M&L – Confesso que fiquei admirado com o som do EP. Imaginei que a banda iria seguir uma linha mais atmosférica, como já dava a entender a música Travelling Free... mas temos quase um Funeral Doom, com vocais guturais e limpos que elevaram o som da banda a um novo patamar. Por que o EP não foi tão divulgado, ou até mesmo porque na época não optaram por um álbum completo.
Agnaldo -  Bom, em 2005, o Julio por motivos profissionais foi morar em outro estado, então, eu continuei as atividades da banda com outros integrantes e no período de 2006 à 2008 estávamos trabalhando em novas composições para um novo álbum porém, sentimos a necessidade de proporcionar uma amostra para todos os amigos  e lançamos o Ep.  Logo que lançamos o “Euphoric Waves of Melancholy” a banda perdeu integrantes e isso me desmotivou, naquele momento, a continuar insistindo em um line up completo, então, eu suspendi a comercialização, divulgação do Ep.

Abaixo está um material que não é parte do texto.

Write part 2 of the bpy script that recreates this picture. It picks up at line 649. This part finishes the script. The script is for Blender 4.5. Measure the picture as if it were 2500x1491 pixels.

M&L – Você já informou que podemos esperar um novo álbum do Serpent Rise. Como ele está? Podemos esperar algo na linha de Euphoric Waves?

Agnaldo – Em 2009 , eu procurei o Julio para uma conversa e expus minha ideia de retomarmos nossa parceria musical, mesmo morando em estados diferentes, pois o grande objetivo seria preparar o segundo álbum da Serpent Rise e continuar as atividades da banda sendo apenas um duo.  Desde então foram feitos alguns investimentos em equipamentos, cursos , o que possibilitou ao Julio montar seu próprio estudio – Loudness Art -  e desde então estamos compondo  novas músicas para o segundo álbum que esperamos ficar pronto logo.

 Julio - Bem, o que temos para um segundo trabalho, é na verdade uma mistura de músicas que não foram gravadas em 2009 com material mais atual, é aguardar para ver.

M&L – O Metal e Loucuras agradece imensamente vossa participação. Deixem um recado para a galera que segue  a página.

Agnaldo -  Eu quero dizer obrigado Nilson & “Metal e loucuras” por nos ceder este precioso espaço e nos oportunizar contar um pouquinho da nosso história.  Um especial obrigado e abraço a todos os leitores e continuem apoiando nossos webzines , zines , bandas , selos e shows.  Stay Doom!

Julio – Obrigado pelo honroso espaço e pelas excelentes perguntas.